⟨
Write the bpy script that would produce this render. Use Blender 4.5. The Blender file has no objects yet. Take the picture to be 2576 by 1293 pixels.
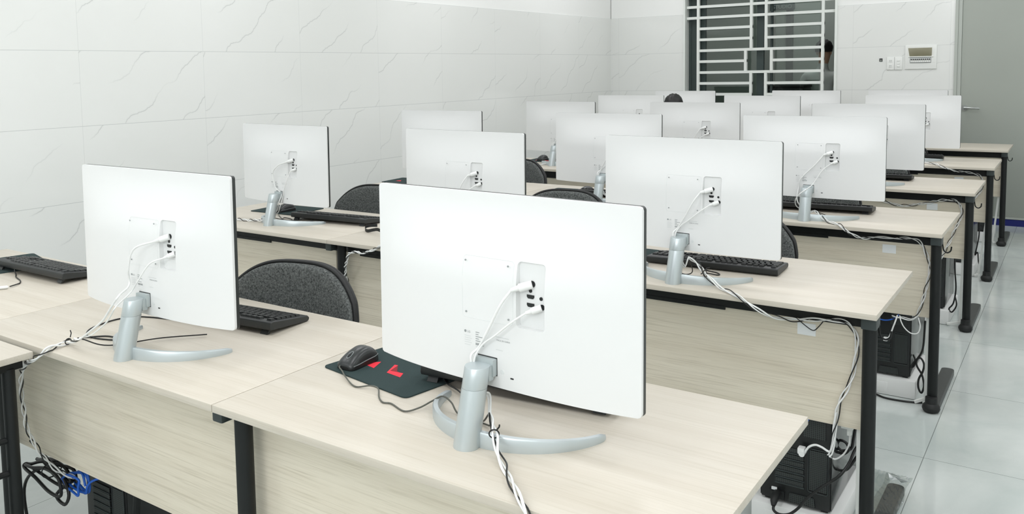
import bpy, bmesh, math, random
from mathutils import Vector, Matrix
random.seed(7)
C = bpy.context.scene.collection
PI = math.pi

# ------------------------------------------------------------------ helpers
def lin(c):
    def f(v):
        v /= 255.0
        return v/12.92 if v <= .04045 else ((v+.055)/1.055)**2.4
    return (f(c[0]), f(c[1]), f(c[2]), 1)

class MB:
    """collects shapes; build() links them as one mesh object"""
    def __init__(s): s.v = []; s.f = []; s.m = []
    def add(s, vs, fs, mi=0):
        o = len(s.v); s.v += [tuple(v) for v in vs]
        for f in fs: s.f.append([o+i for i in f]); s.m.append(mi)
        return s
    def box(s, x0, x1, y0, y1, z0, z1, mi=0, bev=0.0):
        if bev <= 0:
            vs = [(x, y, z) for z in (z0, z1) for y in (y0, y1) for x in (x0, x1)]
            return s.add(vs, [(0,2,3,1),(4,5,7,6),(0,1,5,4),(2,6,7,3),(0,4,6,2),(1,3,7,5)], mi)
        bm = bmesh.new(); bmesh.ops.create_cube(bm, size=1)
        for v in bm.verts: v.co = Vector(((x0+x1)/2+v.co.x*(x1-x0), (y0+y1)/2+v.co.y*(y1-y0), (z0+z1)/2+v.co.z*(z1-z0)))
        b = min(bev, .49*min(x1-x0, y1-y0, z1-z0))
        bmesh.ops.bevel(bm, geom=bm.edges[:]+bm.verts[:], offset=b, segments=2, profile=.6, affect='EDGES')
        s.bm(bm, mi); return s
    def bm(s, bm, mi=0, mat=None):
        bm.verts.ensure_lookup_table(); bm.verts.index_update()
        vs = [(mat @ v.co) if mat else v.co.copy() for v in bm.verts]
        s.add(vs, [[v.index for v in f.verts] for f in bm.faces], mi); bm.free(); return s
    def tube(s, pts, r, n=8, mi=0, cap=True):
        P = [Vector(p) for p in pts]; k = len(P)
        R = r if isinstance(r, (list, tuple)) else [r]*k
        T = []
        for i in range(k):
            t = P[min(i+1, k-1)]-P[max(i-1, 0)]
            T.append(t.normalized() if t.length > 1e-9 else Vector((0, 0, 1)))
        a = Vector((0, 0, 1)) if abs(T[0].z) < .9 else Vector((1, 0, 0))
        u = T[0].cross(a).normalized(); vs = []
        for i in range(k):
            u = u-T[i]*u.dot(T[i])
            u = u.normalized() if u.length > 1e-6 else T[i].orthogonal().normalized()
            w = T[i].cross(u)
            for j in range(n):
                an = 2*PI*j/n
                vs.append(P[i]+(u*math.cos(an)+w*math.sin(an))*R[i])
        fs = [(i*n+j, i*n+(j+1) % n, (i+1)*n+(j+1) % n, (i+1)*n+j) for i in range(k-1) for j in range(n)]
        if cap: fs += [list(range(n))[::-1], [(k-1)*n+j for j in range(n)]]
        return s.add(vs, fs, mi)
    def cyl(s, p, q, r, n=20, mi=0): return s.tube([p, q], r, n, mi)
    def prism(s, poly, y0, y1, mi=0, axis='y'):
        n = len(poly)
        if axis == 'y': vs = [(a, y0, b) for a, b in poly]+[(a, y1, b) for a, b in poly]
        elif axis == 'z': vs = [(a, b, y0) for a, b in poly]+[(a, b, y1) for a, b in poly]
        else: vs = [(y0, a, b) for a, b in poly]+[(y1, a, b) for a, b in poly]
        fs = [list(range(n)), list(range(n, 2*n))[::-1]]+[(i, n+i, n+(i+1) % n, (i+1) % n) for i in range(n)]
        return s.add(vs, fs, mi)
    def lathe(s, prof, n=32, mi=0, c=(0, 0, 0), sx=1, sy=1):
        k = len(prof); vs = []
        for r, z in prof:
            for j in range(n):
                a = 2*PI*j/n; vs.append((c[0]+r*math.cos(a)*sx, c[1]+r*math.sin(a)*sy, c[2]+z))
        fs = [(i*n+j, i*n+(j+1) % n, (i+1)*n+(j+1) % n, (i+1)*n+j) for i in range(k-1) for j in range(n)]
        fs += [list(range(n))[::-1], [(k-1)*n+j for j in range(n)]]
        return s.add(vs, fs, mi)
    def build(s, name, mats, parent=None, smooth=35, bevel=0, loc=None):
        me = bpy.data.meshes.new(name); me.from_pydata(s.v, [], s.f)
        for m in (mats if isinstance(mats, (list, tuple)) else [mats]): me.materials.append(m)
        for p, mi in zip(me.polygons, s.m): p.material_index = mi
        bm = bmesh.new(); bm.from_mesh(me); bmesh.ops.recalc_face_normals(bm, faces=bm.faces[:]); bm.to_mesh(me); bm.free()
        me.polygons.foreach_set('use_smooth', [True]*len(me.polygons))
        try: me.set_sharp_from_angle(angle=math.radians(smooth))
        except Exception: pass
        o = bpy.data.objects.new(name, me); C.objects.link(o)
        if parent: o.parent = parent
        if loc: o.location = loc
        if bevel:
            b = o.modifiers.new('bevel', 'BEVEL'); b.width = bevel; b.segments = 2; b.limit_method = 'ANGLE'; b.angle_limit = math.radians(40)
        return o

def tag(o, label, cat, group=None):
    o['label'] = label; o['category'] = cat
    if group: o['group'] = group
    return o
def thing(name, label, cat, loc=(0, 0, 0), rz=0, group=None):
    o = bpy.data.objects.new(name, None); C.objects.link(o); o.empty_display_size = .05
    o.location = loc; o.rotation_euler = (0, 0, rz)
    return tag(o, label, cat, group)
def struct(o): o['kind'] = 'structure'; return o
def copy_tree(o, parent=None):
    kids = list(o.children)
    c = o.copy(); C.objects.link(c)
    if parent: c.parent = parent
    for k in kids: copy_tree(k, c)
    return c
def rrect(x0, x1, z0, z1, r, n=4):
    out = []
    for cx, cz, a0 in ((x1-r, z1-r, 0), (x0+r, z1-r, 90), (x0+r, z0+r, 180), (x1-r, z0+r, 270)):
        for i in range(n+1):
            a = math.radians(a0+90*i/n); out.append((cx+r*math.cos(a), cz+r*math.sin(a)))
    return out
def cat(pts, m=8):
    P = [Vector(p) for p in pts]; P = [P[0]*2-P[1]]+P+[P[-1]*2-P[-2]]; out = []
    for i in range(1, len(P)-2):
        for k in range(m):
            t = k/m; a, b, c, d = P[i-1:i+3]
            out.append(.5*((2*b)+(c-a)*t+(2*a-5*b+4*c-d)*t*t+(3*b-a-3*c+d)*t**3))
    out.append(P[-2]); return out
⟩
> [TASK]: Repeat, with no pictures, each line from the beginning of the data through the line containing "PI = math.pi", inclusive.

> [OUTPUT OF THE EXERCISE]:
Write the bpy script that would produce this render. Use Blender 4.5. The Blender file has no objects yet. Take the picture to be 2576 by 1293 pixels.
import bpy, bmesh, math, random
from mathutils import Vector, Matrix
random.seed(7)
C = bpy.context.scene.collection
PI = math.pi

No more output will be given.